Lewis draws attention to the physical importance of the Resurrection, pointing out that the Ascension, like the Resurrection, required a Body—a point that cannot be dropped. While the Ascension of Christ is a moment of spiritual transcendence that may be difficult to relate or react to, it is also a material mystery. In other words, the Ascension is as much about the body as it is about the soul. Pope Emeritus Benedict XVI wrote in Dogma and Preaching, “The expression of our belief that in Christ human nature, the humanity in which we all share, has entered into the inner life of God in a new and hitherto unheard-of way. It means that man has found an everlasting place in God.” The whole purpose of the miracle of the Ascension is that it points out the way for all flesh. It was a physical miracle involving a physical body that illustrated a relationship that is supernatural and eternal: “I am with you always, to the end of the age.”

The Ascension confirms and completes the Resurrection in a way that goes beyond mere symbolism. It has a tangible dimension as it deals with a tangible body. The body of Christ disappeared from the tomb and then reappeared before disappearing again forty days later. It did more than just vanish, however. It was moved. It went somewhere and, even now, is somewhere. It is this second disappearance that gives modern sensibilities some pause, for it is in a way stranger than the first. There is a kind of gravity in the idea of a man rising from the dead. There is a kind of levity in the idea of a man rising into the sky. That such spiritual physicality can arouse human incredulity and challenge the scientific thinker is precisely the point. Miracles are as factual and physical as they are spiritual, and their breaking with the bands of nature must be held as a matter of faith and as a matter of fact. G. K. Chesterton wrote in Orthodoxy:

I conclude that miracles do happen. I am forced to it by a conspiracy of facts: the fact that the men who encounter elves or angels are not the mystics and the morbid dreamers, but fishermen, farmers, and all men at once coarse and cautious; the fact that we all know men who testify to spiritualistic incidents but are not spiritualists, the fact that science itself admits such things more and more every day. Science will even admit the Ascension if you call it Levitation, and will very likely admit the Resurrection when it has thought of another word for it.

Chesterton agrees—the miracle of the Ascension cannot be simply dropped so long as man is material. The promise of extraordinary exaltation and supernatural splendor is not simply a matter of spiritual consequence, but a matter of physical consequence as well. Though Jesus’ body was glorified at the moment of the Resurrection beyond the normal experience of nature, He retained a body that was still in some veiled way like the body He had. There was certainly a different bodily relation that Jesus possessed with things like time and space, yet He was not outside of them. Though He did come and go at times like a specter, Jesus was sure to show His disciples that He was not spectral, as Lewis noted. He proffered His hands to His friends to touch and hold, for their eyes to see and believe. He ate and drank with them. He was flesh and blood. There was clear and careful intention in ascertaining these physical facts for the sake of the spiritual fact that was soon to follow.
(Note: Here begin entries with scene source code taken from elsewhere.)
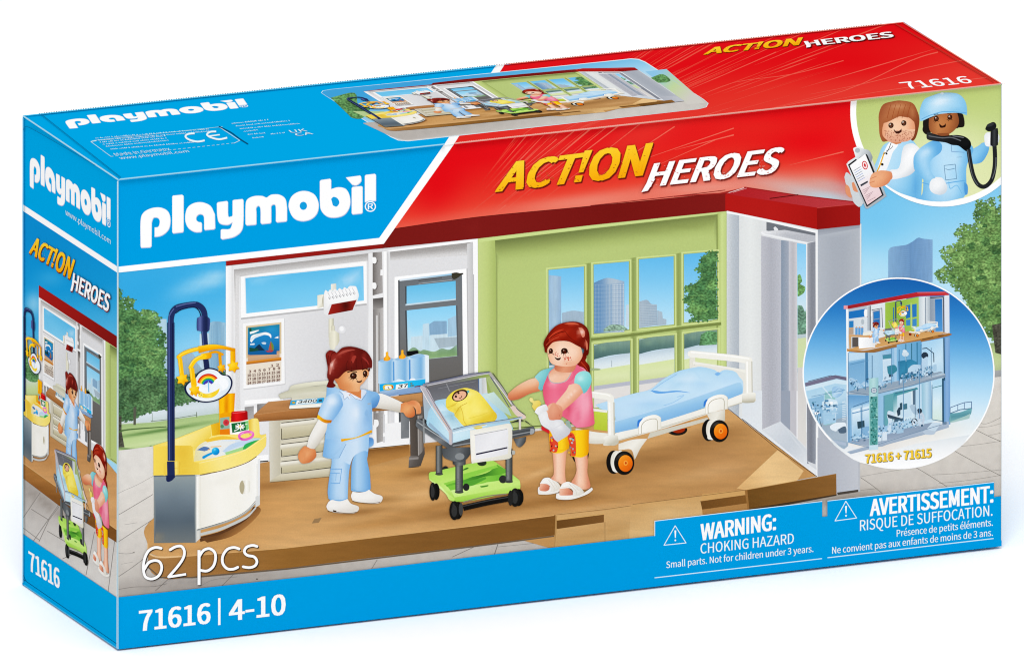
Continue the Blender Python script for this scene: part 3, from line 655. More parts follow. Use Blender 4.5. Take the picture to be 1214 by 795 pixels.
s = new('bottom_band'); Z()
s.q('139.8 707.5 400 678.8 560 659.6 770.5 635.2 776.2 634.6 776.2 617.3 974.8 594 974.8 612.2 980.9 611.5 980.9 593.4 1178.4 571.2 1178.6 588.7 1187.5 587.6 1187.5 646.9 139.3 769.2', '009ee2')
s.l('776.2 634.8 776.2 617.2 974.8 593.8', .8, 'e8f5fc', cap=False, smooth=False); s.l('980.9 593.4 1178.4 571.2', .8, 'e8f5fc', cap=False)
s.l('776 684.4 974.5 661.6', 1.1, 'd5effb', cap=False); s.l('981 660.6 1178 637.8', 1.1, 'd5effb', cap=False)

s = new('warning_text'); Z(770, 570, 5.518); W_ = 'ffffff'; w2 = 'f1fafe'
s.l('95 418 168 291 239 403', 5, w2, closed=True, smooth=False); s.q('163 322 175 321 172 370 166 370', W_); s.e(169, 386, 5.5, 6, W_)
s.line('WARNING:', 338, 386, 824, 316, 104, W_, .044, 1.0)
s.line('CHOKING HAZARD', 334, 474, 944, 406, 66, w2, .012, 1.0)
s.line('Small parts. Not for children under 3 years.', 110, 568, 1072, 462, 43, w2, .014, 1.0)
s = new('warning_text_fr'); Z(970, 565, 5.518)
s.l('110 287 181 158 251 268', 5, w2, closed=True, smooth=False); s.q('176 190 188 189 185 236 179 236', W_); s.e(182, 253, 5.5, 6, W_)
s.line('AVERTISSEMENT:', 342, 254, 1142, 164, 106, W_, .044, 1.0)
s.line('RISQUE DE SUFFOCATION.', 274, 352, 1140, 252, 69, w2, .012, 1.0)
s.line('Présence de petits éléments.', 514, 390, 1142, 318, 44, w2, .014, 1.0)
s.line('Ne convient pas aux enfants de moins de 3 ans.', 92, 502, 1142, 384, 44, w2, .014, 1.0)
s = new('piece_count'); Z(140, 560, 5.68)
for d, c in ((6, '2b2119'), (3, '3b2c20'), (0, 'ffffff')):
    s.up()
    def o(t): return ' '.join(str(float(v)+(d if i % 2 == 0 else d*.9)) for i, v in enumerate(t.split()))
    s.l(o('292 508 235 505 190 550 172 640 190 700 240 712 285 675 292 620 262 588 220 595 178 645'), 19, c, k=None) if False else None
    s.l(o('290 508 250 502 205 525 178 580 170 645 185 700 230 714 275 690 294 640 280 600 245 590 205 605 176 650'), 18, c)
    s.l(o('350 518 385 498 425 494 446 525 440 570 405 625 340 700'), 18, c); s.l(o('340 701 458 682'), 16, c, cap=False)
    s.l(o('545 520 545 755'), 20, c, cap=False); s.l(o('548 560 575 522 615 510 650 535 656 580 640 630 600 660 550 655'), 18, c)
    s.l(o('815 512 780 502 735 515 705 560 705 610 735 645 775 648 806 635'), 18, c)
    s.l(o('935 495 905 488 865 500 850 530 870 555 915 565 935 595 922 625 885 638 842 632'), 18, c)
s = new('number_line'); Z(130, 640, 4.496)
s.line('71616', 160, 482, 534, 440, 105, W_, .042, 1.0); s.q('578 308 591 307 591 450 578 452', W_); s.line('4-10', 640, 428, 934, 393, 106, W_, .042, 1.0)

s = new('crease_highlights'); Z()  # bevel highlight of the carton edges, painted as thin pale strokes
for t, w, c in (('139.9 214 139.9 768.6', 1.3, 'a5d8f2'), ('139.9 323 139.9 708', 1.3, 'cfdad8'), ('140 213.4 527 171.4', 1.2, '8fd2f2'), ('527 171.6 538 170.3', 1.2, 'ffffff'), ('538 170.3 1014 119', 1.3, 'eba59a'), ('1014 119 1187 100.2', 1.3, 'c9d0b0'), ('1187.3 101 1187.3 640', .8, 'd8dde0')):
    s.l(t, w, c, cap=False)
for i in range(0, 240, 1):
    x = 545+i*2.7; s.l(f'{x} {169.6-(x-538)*.1082:.2f} {x+1.2} {169.4-(x-537)*.1082:.2f}', .9, 'f6cfc6', cap=False)
# ================================================================== printed furniture, left half
s = new('calendar'); Z()
s.q('288 383.8 337.6 377.2 338.4 455.6 288.6 462', 'c9c9cb'); s.q('288 383.4 337 377 337.6 454.6 288.6 460.8', 'f7f7f7'); s.q('291.6 386.4 333.6 381.8 333.6 451 292 456', 'e9dfcf')
s.q('291.6 386.4 333.6 381.8 333.6 384 291.6 388.6', 'd9c39a'); s.q('291.6 387 293.6 387 293.8 424 292 424.3', 'd6c19a'); s.q('331.5 384 333.6 383.6 333.6 419 331.5 419', 'd6c19a')
s.q('293.8 388.4 331.5 384.2 331.5 419.2 293.8 423.8', ('l', 310, 386, 313, 420, '1c7f9a', '1f86c6', '1c78b8', '1a6399'), b=[(322, 390, (8, 5), '2b98d4', .8), (300, 392, 5, '2a8a7a', .7)])
s.q('293.8 420.2 331.5 415.6 331.5 423.6 293.8 428.4', ('l', 300, 419, 301, 427, 'b98c66', 'd2ab84', 'c79d78')); s.q('292 428.4 333.6 423.2 333.6 427 292 432', 'd98a2a'); s.q('292 430.4 333.6 425.4 333.6 427 292 432', 'b4691c')
Z(160, 350, 7.141)
s.p('972 310c 1000 302 1040 293 1050 297 1010 318 975 328c', 'f4f5f3'); s.p('975 385c 990 340 1060 320 1110 312 1150 330 1152 362 1130 340 1080 335 1020 360 985 400c', 'f6f7f5'); s.p('985 360c 1040 325 1100 330 1060 345 1010 365 975 385c', 'dfe9ee')
s.p('1180 360c 1200 350 1214 345c 1214 365c', 'eef3f5'); s.p('975 410c 1010 405 1010 418 975 420c', 'dfe9ee'); s.p('968 275c 985 280 985 300 968 310c', '1d4a34')
s.p('975 470c 1010 450 1050 415 1075 440 1100 465c 1040 470 975 475c', '17314c'); s.p('968 440c 1000 445 1040 450 1040 468 968 478c', '1a4a3a'); s.q('968 478 1110 466 1200 458 1200 500 968 505', '175f9c')
s.p('1130 465c 1140 420 1150 385c 1165 410 1172 440 1170 465c', 'b5593a'); s.p('1150 385c 1172 420 1175 450 1172 465 1160 460c', '6a8a3a'); s.p('1105 465c 1140 470 1175 460c 1160 478 1120 480c', 'b53a30'); s.p('1070 400c 1090 395 1110 400 1105 415 1080 412c', 'c7dae6')
for r, row in enumerate(('          1  2', ' 3  4  5  6  7  8  9', '10 11 12 13 14 15 16', '17 18 19 20 21 22 23', '24 25 26 27 28 29 30')):
    Z(); y = 436.2+r*4.6
    if r == 0: s.line('1 2', 321, y-1.3, 331, y-2.5, 2.9, '6a3328', .03)
    else: s.line(row.strip(), 293.5 if r > 1 else 295, y+1, 332, y-3.2, 2.9, '6a3328', .03)

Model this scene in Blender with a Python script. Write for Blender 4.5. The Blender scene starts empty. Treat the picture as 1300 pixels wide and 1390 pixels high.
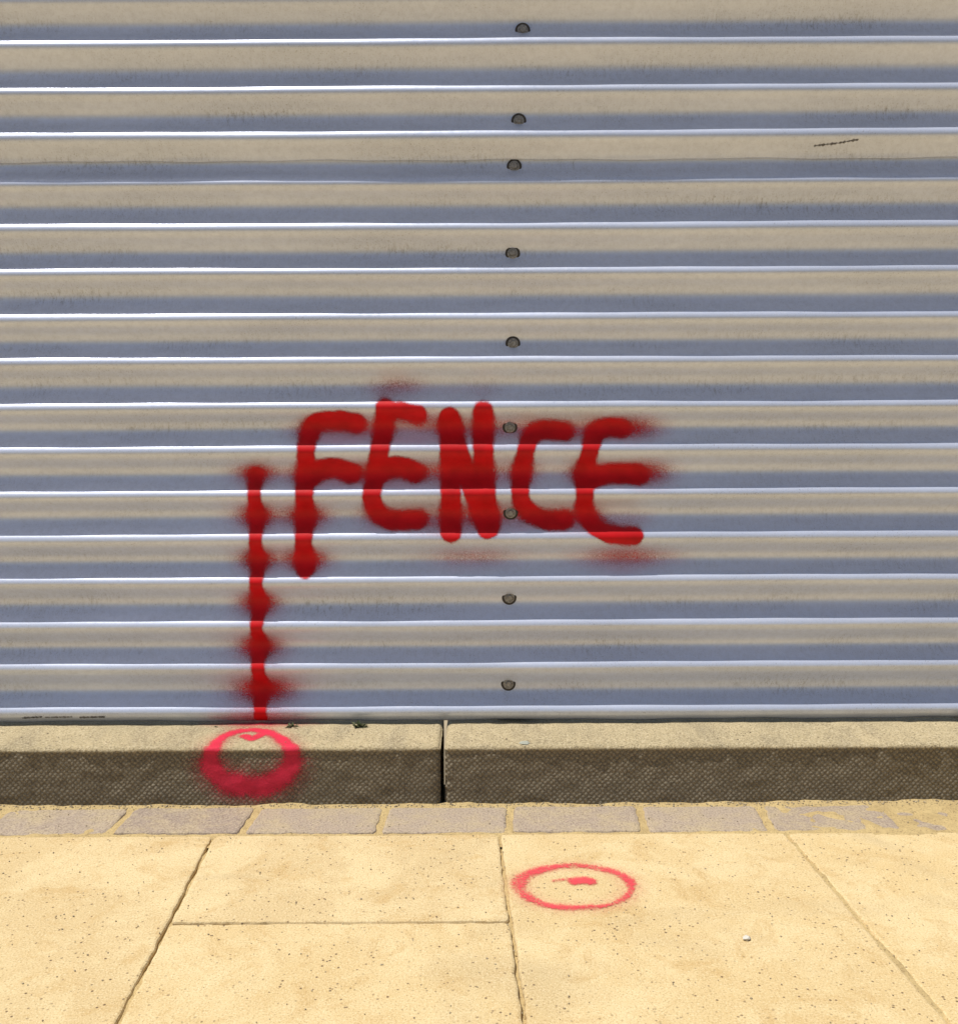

From Annunciation to Ascension, there is a concrete side to the Incarnation that is harder to accept than the mystical character of Our Lord’s miracles. As Our Lady showed, however, it requires faith to hold that with God nothing is impossible, even though some things might seem implausible. Though the modern mind may struggle to believe the story of a Man ascending into a heaven somewhere on high where, as the Son of God, He sits on a celestial seat at the right hand of God the Father, this is the challenge of reconciling faith with facts. The support of reason is present given the common sense involved in communicating a physical promise to physical creatures, but there must always be something obscure in the realm of faith.

The Ascension of Jesus Christ is not simply a glorious finale of the story of human salvation, but a glorious beginning. In His departure from earth, Our Lord came to man as never before. By the mystery of the Ascension, Jesus gave his Church a miraculous sign that He is not far, and that the human body that houses the human spirit is something that belongs with God. As Pope St. Gregory the Great wrote concerning the significance of Our Lord’s bodily Ascension, “[Christ’s] intercession consists in this, that He perpetually exhibits himself before the eternal Father in the humanity which He had assumed for our salvation: and as long as He ceases not to offer Himself, He opens the way for our redemption into eternal life.”

Even though logicians (and theologians, for that matter) can demonstrate that heaven cannot be reached by a flight through the clouds, it does not render the Ascension account embarrassing or isolating. People need solid symbols and signs. They need to connect an ever-present, infinite God to the ever-present, infinite sky. The way of redemption exists for people living in the world, not for disembodied souls. It is outward yet inward, with defined margins and divine mysteries. Man requires bodily things to draw him to the divine. He needs incarnations just as he needed the Incarnation. The Word Made Flesh, therefore, operates in ways consistent with the principle of accord between the physical and spiritual, and this is the reason why we cannot simply drop the Ascension story.